--- Material for this task ---

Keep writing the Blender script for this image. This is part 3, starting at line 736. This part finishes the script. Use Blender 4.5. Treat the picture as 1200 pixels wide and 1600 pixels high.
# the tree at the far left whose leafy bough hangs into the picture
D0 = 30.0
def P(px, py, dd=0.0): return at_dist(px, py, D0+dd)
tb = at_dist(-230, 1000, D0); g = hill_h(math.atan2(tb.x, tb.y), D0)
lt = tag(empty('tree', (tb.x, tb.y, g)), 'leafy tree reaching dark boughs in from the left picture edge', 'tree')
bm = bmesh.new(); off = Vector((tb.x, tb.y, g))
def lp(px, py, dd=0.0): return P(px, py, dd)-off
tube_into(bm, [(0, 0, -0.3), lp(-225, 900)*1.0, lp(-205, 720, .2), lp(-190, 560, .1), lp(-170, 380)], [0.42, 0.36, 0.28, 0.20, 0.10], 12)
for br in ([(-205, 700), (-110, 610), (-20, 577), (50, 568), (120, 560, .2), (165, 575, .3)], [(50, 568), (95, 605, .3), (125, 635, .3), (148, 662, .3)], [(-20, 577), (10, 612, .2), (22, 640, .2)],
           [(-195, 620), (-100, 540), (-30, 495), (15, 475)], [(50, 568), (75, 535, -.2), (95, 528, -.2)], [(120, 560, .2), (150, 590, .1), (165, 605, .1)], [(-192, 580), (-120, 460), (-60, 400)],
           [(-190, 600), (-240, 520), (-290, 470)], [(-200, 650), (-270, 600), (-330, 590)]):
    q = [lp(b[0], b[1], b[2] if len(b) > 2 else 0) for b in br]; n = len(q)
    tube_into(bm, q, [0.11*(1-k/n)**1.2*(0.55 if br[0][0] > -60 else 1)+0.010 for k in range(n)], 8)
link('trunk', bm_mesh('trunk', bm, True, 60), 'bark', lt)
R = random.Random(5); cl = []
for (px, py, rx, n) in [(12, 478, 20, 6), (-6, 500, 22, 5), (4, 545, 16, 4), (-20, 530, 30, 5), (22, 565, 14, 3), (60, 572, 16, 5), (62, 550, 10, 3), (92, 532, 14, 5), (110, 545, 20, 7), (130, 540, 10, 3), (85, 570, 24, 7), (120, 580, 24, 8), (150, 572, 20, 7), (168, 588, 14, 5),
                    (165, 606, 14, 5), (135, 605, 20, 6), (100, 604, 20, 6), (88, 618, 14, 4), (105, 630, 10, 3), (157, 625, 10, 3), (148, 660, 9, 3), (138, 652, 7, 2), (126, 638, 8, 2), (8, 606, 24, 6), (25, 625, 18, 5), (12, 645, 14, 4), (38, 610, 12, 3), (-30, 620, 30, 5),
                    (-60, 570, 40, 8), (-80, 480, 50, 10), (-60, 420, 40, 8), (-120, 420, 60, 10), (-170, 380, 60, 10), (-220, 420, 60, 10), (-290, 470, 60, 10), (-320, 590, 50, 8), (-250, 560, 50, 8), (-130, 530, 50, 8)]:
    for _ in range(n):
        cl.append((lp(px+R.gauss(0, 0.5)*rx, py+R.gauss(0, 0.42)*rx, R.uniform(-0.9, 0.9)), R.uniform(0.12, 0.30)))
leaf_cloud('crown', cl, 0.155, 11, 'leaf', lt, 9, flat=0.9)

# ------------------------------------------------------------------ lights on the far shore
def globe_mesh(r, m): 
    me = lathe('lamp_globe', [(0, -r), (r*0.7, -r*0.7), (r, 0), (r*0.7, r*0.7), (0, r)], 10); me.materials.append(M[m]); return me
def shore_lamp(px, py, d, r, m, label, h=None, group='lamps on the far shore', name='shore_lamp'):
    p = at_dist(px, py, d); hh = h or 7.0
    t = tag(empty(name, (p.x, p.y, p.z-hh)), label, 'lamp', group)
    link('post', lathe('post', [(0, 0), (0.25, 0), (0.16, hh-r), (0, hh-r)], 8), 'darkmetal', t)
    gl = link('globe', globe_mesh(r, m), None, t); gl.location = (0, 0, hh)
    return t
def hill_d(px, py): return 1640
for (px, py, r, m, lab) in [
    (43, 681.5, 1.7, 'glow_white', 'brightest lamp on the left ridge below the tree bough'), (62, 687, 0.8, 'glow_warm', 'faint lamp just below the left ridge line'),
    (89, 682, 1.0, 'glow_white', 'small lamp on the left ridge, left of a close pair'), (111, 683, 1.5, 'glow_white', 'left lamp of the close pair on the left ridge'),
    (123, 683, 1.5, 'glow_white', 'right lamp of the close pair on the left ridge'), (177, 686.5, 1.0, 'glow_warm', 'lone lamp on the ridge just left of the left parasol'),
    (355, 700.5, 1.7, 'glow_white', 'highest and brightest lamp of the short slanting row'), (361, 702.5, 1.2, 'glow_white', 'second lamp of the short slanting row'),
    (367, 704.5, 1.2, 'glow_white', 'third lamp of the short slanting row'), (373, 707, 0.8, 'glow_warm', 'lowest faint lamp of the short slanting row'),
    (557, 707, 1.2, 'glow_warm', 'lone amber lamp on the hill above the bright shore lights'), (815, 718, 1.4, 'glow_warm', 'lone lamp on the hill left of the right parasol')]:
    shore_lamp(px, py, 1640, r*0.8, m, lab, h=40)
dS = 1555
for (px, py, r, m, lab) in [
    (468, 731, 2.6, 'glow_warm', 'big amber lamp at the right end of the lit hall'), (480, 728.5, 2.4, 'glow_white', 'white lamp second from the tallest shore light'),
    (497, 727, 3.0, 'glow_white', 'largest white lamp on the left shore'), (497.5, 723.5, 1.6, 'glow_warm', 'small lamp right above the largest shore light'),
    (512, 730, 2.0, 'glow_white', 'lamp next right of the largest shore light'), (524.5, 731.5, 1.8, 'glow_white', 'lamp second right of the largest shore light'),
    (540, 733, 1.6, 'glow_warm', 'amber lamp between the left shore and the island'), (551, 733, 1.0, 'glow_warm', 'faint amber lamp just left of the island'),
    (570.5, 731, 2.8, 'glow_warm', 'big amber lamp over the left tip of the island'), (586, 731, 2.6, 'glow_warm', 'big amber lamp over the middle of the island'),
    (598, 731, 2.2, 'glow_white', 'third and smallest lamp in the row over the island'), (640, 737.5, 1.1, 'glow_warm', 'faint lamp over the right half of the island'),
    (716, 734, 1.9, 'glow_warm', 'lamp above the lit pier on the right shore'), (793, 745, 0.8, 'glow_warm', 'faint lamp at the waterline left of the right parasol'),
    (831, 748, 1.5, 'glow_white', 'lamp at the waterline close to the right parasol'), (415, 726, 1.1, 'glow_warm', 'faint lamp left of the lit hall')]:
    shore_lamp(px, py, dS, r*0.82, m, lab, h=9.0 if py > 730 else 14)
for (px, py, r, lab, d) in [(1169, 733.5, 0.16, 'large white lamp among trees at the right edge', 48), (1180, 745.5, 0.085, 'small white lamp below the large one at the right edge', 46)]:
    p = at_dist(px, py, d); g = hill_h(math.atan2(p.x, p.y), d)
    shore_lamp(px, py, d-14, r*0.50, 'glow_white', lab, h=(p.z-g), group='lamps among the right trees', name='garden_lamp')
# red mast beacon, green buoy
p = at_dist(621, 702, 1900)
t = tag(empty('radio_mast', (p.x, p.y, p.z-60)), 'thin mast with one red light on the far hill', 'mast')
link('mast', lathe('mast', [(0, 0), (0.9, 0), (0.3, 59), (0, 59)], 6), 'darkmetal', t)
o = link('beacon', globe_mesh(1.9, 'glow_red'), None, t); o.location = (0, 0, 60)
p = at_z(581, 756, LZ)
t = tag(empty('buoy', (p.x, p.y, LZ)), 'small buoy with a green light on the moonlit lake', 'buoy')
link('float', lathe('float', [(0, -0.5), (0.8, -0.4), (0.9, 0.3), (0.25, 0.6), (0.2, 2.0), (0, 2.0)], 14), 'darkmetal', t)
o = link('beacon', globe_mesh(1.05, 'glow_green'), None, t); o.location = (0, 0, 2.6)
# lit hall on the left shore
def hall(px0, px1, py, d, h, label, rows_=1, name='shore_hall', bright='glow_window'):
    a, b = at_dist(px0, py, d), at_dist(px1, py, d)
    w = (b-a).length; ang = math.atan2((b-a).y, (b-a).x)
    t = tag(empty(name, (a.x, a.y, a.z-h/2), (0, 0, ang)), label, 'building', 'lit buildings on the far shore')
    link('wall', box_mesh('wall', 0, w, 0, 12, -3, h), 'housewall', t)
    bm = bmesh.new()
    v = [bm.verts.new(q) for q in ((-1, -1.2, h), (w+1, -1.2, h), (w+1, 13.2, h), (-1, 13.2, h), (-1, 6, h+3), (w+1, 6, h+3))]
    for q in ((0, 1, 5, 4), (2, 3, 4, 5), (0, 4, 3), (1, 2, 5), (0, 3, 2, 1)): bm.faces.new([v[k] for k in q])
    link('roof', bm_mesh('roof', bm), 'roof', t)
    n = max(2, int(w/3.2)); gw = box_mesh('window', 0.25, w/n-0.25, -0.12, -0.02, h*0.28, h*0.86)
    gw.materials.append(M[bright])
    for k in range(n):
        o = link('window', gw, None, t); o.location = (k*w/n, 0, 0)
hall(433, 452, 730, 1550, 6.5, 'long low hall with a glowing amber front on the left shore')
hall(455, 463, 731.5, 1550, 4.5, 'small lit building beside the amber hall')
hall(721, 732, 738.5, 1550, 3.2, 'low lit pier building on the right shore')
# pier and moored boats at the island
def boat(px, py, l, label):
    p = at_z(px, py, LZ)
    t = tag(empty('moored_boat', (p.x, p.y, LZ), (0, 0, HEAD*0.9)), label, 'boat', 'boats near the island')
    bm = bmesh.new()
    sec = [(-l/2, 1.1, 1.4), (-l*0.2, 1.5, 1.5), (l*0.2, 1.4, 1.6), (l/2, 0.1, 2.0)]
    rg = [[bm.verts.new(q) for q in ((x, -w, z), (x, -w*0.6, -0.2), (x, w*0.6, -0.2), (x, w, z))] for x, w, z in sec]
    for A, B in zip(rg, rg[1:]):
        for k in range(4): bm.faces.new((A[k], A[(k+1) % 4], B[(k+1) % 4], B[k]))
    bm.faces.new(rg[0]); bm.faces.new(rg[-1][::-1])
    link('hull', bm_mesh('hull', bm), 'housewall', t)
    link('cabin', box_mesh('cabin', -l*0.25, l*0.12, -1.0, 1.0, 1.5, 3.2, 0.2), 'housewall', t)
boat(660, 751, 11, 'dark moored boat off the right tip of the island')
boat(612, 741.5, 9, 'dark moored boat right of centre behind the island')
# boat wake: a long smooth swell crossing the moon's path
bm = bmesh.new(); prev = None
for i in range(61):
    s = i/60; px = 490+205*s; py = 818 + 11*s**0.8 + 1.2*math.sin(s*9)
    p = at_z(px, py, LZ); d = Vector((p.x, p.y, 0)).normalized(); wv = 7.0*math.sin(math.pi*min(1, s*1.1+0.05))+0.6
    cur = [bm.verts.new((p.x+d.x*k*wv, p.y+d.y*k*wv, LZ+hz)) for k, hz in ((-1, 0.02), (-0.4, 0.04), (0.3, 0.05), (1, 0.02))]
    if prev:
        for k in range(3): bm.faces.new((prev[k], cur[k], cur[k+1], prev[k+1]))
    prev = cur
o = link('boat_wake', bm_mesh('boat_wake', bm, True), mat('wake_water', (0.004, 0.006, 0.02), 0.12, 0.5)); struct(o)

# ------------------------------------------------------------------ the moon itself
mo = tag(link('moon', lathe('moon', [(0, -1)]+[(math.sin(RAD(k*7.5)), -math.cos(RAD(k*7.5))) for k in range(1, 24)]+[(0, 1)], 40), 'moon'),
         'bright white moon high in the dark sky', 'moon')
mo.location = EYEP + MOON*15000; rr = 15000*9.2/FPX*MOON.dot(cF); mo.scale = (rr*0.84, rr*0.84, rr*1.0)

---
--- Material for this task ---

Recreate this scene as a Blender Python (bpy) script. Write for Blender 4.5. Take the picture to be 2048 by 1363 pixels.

---

▶ [To do]: Using the listing above, gather each line that holds the string "script" and copy it.

▶ [Worked solution]:
Keep writing the Blender script for this image. This is part 3, starting at line 736. This part finishes the script. Use Blender 4.5. Treat the picture as 1200 pixels wide and 1600 pixels high.
Recreate this scene as a Blender Python (bpy) script. Write for Blender 4.5. Take the picture to be 2048 by 1363 pixels.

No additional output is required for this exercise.